At the “Economic Evaluation Meeting” held by the Turkey-based Aegean Ferrous and Non-Ferrous Metals Exporters Association, it was stated that the value of Turkey’s steel exports in 2023 declined to $14 billion compared to $21.62 billion recorded in 2022, due to the increase in energy, raw material and labor costs, quotas, safeguard measures and the fact that exchange rates do not increase in line with inflation. Stating that the Turkish steel industry has lost its competitiveness due to the increase in production costs, Yalçın Ertan, chairman of the association, stated that energy subsidies in the EU and high energy costs in Turkey compared to the Far East have resulted in the loss of the country’s competitiveness in terms of price. “We want the government to provide an environment in which we can regain our competitiveness,” Mr. Ertan, said.

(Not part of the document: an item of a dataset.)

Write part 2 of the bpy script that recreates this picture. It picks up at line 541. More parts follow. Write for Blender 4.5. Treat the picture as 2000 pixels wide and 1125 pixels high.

Stating that the share of the Turkish steel industry’s exports in the EU market had decreased from 45 percent to 33 percent, Ertan stated that this decrease resulted in a decline in the utilization rate of Turkish liquid steel production capacity from 78-80 percent to 53-55 percent. Indicating that the interest/exchange rate/inflation balance should be established and that exchange rates should increase at the rate of real inflation in order to carry out production and exports, he pointed to the fact that 70 percent of the raw materials used in Turkish steel production are sourced from imports. He emphasized that it is important to encourage production and to increase exports with competitive production.
In addition, saying that the Turkish steel industry should focus on value-added production investments and renewable energy resources within the scope of works regarding the carbon adjustment mechanism, Ertan stated that easy access to finance and subsidies will support the industry.